Well, let's just call it a slightly less sophisticated version of Condoleezza Rice's infamous Saddam scare tactic line, "we don’t want the smoking gun to be a mushroom cloud." Like with the deceptive and failed Iraq war, such statements - now recognized by much of the thinking public as worn-out jingoistic clichés - by design aim to immediately shut down critical thought or inquiry, whipping up a desperate survival mode mentality, as well as of course raising those defense budgets.

Indeed on Monday Defence Secretary Williamson sent the nation’s top general to push for expanded defense spending with Moscow as the primary justification for the change in a speech before the Royal United Services Institute (RUSI). As The Guardian reported early this week:

"Military chiefs calling for more spending is almost as regular an event as the first cuckoo call. Usually, the calls are left to retired generals and admirals. It is safer for them to make the case; for serving officers it is harder, with the risk of clashing with political masters....

He [chief of general staff Sir Nick Carter] is making the plea now because the government is about to announce a new defence spending review and the next few months will be dominated by a push by Williamson and the MoD for a rise in the £36bn defence budget."

Moscow was swift to respond, albeit in an appropriately humorous way, with Russian Defense Ministry spokesman Igor Konashenkov saying Secretary Williamson had "lost his grasp on reason" and that the comments were "worthy of a Monty Python sketch". The Russian Embassy in London quickly tweeted in response, "Some British politicians bear no responsibility for their words," and later in the day issued a formal statement.

The formal statement, issued through the Russian Embassy in London's homepage and social media, slammed Williamson's comments as cheap manipulation of the British public using "confrontational rhetoric" for the sake of getting "a couple of billions of extra pounds from the budget." The statement reads in part:

We can see a wide rift between the opinions prevailing in the British society in favour of repairing our bilateral relations - and those among the military and political elite, who prefer to intimidate their own population just to get a couple of billions extra pounds from the budget.

In the modern world, you just can’t build a respectable policy on confrontational rhetoric. In the long run it will turn out badly for the prestige of the country itself, just like it was after UK actions in Iraq, Libya or Syria.

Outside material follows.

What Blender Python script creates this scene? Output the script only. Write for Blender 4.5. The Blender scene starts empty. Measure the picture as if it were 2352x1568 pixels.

"Intimidation" is right, as the same build-up of baseless media and politicians' fearmongering and subsequent demand for conformity to the prevailing narrative of 'doomsday is approaching' was used in the lead-up to every direct as well as covert military interventions of recent history - all of which proved disastrous, leaving blood-soaked chaos in the wake.

This time, however, it doesn't appear the public is buying it as we're not seeing too many British citizens rushing for their nearest bunker or prepper store.